Unfortunately, I only make it till stair number 250 until I start feeling really dizzy and have to sit down, so I don't throw up, lol! I hear a lot of locals passing on by easily, giggling "gringa" at me very obviously! Freek says it's the alttitude because Bogota is already pretty high up itself and then trying to go up even further from there within the first couple of days usually hits the foreigners that are not used to it. Sure, lets leave it at that, lol!
We end our tour with having a really tasty (and surprisingly not fried! or at least mostly not) dinner at a local restaurant. I forgot how it was called because it was kind of hard to pronunce, but it consisted of soup with chicken and vegetables in it, served with an extra plate with half an avocado, sour creme, capers, a pile of rice, a fried platano (cooking banana) and a piece of arepa (flat round bread, made out of corn flower or something like that... tasting like paper, lol!).
Now, what makes it interesting is that you cut all of it up and throw it all together in the bowl (even the avocado and the banana!). Sounds really weird but OMG, it tastes delicious!
Also, whatever kind of vegetable or fruit you get here, it is like an explotion of taste in your mouth every time! Everthing is so fresh and has 10 times more taste then back in Germany, it's unbelievable!
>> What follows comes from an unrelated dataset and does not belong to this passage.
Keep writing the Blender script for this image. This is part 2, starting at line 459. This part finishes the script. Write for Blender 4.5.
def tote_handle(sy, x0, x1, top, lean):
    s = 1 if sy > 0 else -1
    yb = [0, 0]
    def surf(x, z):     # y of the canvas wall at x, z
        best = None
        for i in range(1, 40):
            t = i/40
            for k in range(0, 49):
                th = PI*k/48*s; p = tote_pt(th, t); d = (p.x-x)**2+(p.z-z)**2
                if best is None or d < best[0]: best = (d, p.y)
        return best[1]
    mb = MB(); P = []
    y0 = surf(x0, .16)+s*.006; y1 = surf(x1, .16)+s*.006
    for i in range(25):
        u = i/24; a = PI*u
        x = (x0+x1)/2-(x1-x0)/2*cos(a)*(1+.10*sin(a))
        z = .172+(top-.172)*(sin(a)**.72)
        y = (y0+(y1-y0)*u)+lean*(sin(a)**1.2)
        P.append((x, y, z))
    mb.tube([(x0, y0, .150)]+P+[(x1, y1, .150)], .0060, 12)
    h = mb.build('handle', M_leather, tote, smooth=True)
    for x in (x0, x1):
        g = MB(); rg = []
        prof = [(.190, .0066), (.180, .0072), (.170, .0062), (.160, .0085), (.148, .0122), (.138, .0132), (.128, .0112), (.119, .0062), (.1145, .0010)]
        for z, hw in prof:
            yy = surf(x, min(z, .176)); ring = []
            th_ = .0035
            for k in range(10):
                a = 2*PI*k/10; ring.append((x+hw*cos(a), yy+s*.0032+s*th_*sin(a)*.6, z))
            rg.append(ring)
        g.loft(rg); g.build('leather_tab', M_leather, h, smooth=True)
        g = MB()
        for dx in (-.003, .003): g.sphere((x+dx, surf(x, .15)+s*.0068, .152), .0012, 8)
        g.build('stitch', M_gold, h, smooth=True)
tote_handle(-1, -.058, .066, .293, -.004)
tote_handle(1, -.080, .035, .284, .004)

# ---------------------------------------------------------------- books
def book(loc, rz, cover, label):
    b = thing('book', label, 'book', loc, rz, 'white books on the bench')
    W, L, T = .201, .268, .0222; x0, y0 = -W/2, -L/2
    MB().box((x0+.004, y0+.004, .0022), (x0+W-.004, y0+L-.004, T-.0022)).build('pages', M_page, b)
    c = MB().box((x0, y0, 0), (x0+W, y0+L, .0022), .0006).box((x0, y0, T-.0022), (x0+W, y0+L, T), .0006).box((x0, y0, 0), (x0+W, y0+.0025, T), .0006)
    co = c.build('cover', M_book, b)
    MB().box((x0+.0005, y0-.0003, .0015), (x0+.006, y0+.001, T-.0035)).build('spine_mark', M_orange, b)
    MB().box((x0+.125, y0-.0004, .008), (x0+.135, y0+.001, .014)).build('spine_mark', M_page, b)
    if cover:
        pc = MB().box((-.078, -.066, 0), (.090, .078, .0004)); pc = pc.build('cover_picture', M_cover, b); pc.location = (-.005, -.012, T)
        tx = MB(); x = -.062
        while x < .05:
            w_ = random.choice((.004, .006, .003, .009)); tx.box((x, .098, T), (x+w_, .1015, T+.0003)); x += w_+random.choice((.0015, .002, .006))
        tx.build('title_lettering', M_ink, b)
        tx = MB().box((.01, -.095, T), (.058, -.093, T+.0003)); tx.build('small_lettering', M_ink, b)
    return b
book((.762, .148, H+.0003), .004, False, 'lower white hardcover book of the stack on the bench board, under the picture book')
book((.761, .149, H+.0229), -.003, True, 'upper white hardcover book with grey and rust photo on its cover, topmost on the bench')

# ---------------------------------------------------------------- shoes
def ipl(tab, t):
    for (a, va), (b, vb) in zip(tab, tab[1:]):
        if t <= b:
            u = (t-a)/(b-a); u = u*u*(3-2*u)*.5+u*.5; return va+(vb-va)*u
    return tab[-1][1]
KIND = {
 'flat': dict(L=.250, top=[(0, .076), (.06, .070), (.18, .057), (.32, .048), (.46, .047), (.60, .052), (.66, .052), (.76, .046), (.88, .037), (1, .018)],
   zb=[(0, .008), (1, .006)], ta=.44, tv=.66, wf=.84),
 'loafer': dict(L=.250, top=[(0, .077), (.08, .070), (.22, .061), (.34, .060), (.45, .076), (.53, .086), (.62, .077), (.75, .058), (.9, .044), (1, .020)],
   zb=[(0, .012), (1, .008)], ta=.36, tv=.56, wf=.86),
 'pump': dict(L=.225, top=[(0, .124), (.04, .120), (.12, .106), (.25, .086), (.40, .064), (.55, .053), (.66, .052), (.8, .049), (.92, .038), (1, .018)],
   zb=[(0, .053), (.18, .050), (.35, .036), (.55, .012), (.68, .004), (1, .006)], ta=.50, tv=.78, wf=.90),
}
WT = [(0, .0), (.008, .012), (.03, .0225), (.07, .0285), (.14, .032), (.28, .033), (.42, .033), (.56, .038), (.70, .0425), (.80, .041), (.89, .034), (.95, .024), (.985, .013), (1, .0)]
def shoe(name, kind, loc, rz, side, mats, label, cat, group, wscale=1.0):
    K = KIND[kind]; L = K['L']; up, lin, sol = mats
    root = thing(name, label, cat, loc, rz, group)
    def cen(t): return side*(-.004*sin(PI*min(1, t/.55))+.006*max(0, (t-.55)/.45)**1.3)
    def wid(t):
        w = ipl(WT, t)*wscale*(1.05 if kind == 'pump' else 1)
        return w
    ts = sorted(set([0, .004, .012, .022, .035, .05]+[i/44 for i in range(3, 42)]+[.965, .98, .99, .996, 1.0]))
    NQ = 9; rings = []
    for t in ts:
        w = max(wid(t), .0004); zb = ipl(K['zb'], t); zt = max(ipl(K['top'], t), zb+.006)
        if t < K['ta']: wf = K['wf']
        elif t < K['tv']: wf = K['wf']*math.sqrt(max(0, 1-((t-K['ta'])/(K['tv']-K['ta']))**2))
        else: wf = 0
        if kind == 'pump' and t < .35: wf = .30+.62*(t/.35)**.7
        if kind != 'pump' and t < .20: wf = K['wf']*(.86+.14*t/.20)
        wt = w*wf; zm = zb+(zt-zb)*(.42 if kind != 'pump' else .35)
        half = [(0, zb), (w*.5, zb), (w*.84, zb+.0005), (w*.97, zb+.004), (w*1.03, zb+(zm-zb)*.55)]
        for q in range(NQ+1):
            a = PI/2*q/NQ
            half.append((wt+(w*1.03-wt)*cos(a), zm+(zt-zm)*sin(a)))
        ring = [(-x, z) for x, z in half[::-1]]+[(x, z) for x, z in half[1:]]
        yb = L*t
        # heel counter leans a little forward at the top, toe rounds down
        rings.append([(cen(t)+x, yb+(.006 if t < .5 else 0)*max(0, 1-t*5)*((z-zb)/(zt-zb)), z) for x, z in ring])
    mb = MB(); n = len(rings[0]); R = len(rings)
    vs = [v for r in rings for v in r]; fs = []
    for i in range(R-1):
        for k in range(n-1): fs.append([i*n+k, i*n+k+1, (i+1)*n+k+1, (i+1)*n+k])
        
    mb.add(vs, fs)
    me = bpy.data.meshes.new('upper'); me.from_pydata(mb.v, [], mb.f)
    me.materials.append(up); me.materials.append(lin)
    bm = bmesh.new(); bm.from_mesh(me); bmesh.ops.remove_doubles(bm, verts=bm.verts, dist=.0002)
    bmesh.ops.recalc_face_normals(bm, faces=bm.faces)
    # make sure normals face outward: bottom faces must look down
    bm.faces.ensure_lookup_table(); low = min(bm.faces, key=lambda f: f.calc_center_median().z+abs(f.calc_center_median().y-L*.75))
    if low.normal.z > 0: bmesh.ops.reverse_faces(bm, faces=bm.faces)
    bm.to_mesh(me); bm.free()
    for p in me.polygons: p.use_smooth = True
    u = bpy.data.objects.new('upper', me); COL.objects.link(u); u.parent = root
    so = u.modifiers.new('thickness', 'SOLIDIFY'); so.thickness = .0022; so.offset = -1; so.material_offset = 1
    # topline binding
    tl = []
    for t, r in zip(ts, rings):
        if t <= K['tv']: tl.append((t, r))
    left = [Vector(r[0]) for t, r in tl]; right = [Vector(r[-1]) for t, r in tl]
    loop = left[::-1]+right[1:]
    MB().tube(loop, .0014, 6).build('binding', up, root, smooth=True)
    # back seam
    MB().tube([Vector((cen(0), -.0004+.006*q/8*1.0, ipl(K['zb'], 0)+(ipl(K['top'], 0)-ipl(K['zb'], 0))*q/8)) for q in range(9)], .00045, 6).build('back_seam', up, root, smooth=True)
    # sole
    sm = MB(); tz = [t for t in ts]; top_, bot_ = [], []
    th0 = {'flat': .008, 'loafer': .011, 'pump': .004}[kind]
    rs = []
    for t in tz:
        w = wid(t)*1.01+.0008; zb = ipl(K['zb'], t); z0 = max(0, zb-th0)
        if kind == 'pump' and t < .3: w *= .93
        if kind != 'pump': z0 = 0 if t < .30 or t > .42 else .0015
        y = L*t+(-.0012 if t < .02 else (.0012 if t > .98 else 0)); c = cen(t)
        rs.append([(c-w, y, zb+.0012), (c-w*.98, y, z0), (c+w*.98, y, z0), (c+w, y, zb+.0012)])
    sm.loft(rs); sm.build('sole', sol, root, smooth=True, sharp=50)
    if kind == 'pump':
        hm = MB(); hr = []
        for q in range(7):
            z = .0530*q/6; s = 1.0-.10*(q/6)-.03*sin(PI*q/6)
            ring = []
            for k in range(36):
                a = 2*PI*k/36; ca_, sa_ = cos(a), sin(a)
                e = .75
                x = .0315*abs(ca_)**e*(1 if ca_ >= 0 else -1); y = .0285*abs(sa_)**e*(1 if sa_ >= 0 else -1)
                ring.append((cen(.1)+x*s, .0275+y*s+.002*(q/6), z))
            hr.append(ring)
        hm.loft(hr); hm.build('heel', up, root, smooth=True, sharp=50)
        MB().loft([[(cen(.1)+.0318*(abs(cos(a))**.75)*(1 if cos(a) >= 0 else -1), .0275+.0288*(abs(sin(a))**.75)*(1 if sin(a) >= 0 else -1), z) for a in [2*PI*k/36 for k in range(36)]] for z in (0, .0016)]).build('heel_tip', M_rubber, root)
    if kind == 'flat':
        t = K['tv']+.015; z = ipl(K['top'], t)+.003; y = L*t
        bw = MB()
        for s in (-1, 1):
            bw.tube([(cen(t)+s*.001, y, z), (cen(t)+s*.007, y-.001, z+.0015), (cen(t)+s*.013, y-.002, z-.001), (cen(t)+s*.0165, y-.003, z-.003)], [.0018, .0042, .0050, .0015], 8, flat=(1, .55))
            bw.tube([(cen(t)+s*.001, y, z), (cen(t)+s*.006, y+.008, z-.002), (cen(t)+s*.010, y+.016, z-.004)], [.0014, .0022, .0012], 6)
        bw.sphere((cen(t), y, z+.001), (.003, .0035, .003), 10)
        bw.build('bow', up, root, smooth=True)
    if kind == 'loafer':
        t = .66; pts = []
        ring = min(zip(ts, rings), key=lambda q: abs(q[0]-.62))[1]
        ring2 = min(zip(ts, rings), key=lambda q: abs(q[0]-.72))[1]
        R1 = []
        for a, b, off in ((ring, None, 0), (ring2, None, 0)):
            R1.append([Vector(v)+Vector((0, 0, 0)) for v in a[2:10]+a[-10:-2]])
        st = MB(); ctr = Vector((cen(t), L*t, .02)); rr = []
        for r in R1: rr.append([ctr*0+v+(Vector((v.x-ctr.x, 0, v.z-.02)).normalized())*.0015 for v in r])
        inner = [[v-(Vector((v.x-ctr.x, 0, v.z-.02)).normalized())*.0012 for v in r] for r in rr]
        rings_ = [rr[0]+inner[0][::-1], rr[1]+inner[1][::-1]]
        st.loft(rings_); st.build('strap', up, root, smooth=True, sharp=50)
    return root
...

Through our tour, we passed the usual sightseeings, the main plaza with the Presidential Palace, beautiful churches and other old buildings but what stuck out most to me was, how close those sights and touristic areas are actually to really bad and poor areas. Sometimes you could already end up there by making one wrong turn. Another turn and you might be in a really wealthy area again. It was surprising to me, how close together and mixed up everything is here. I was very lucky to have a guide like Freek who always knew where to make aturn and where not.
After all, it was a very busy and overwhelming day, so I pass out, sleeping like a stone, waking up Freek a couple of times with my snorring as he tells me later, lol! As nice as it is here at daytime, it gets freezing cold at night, so I won't get rid of my cold during my whole stay in Bogota!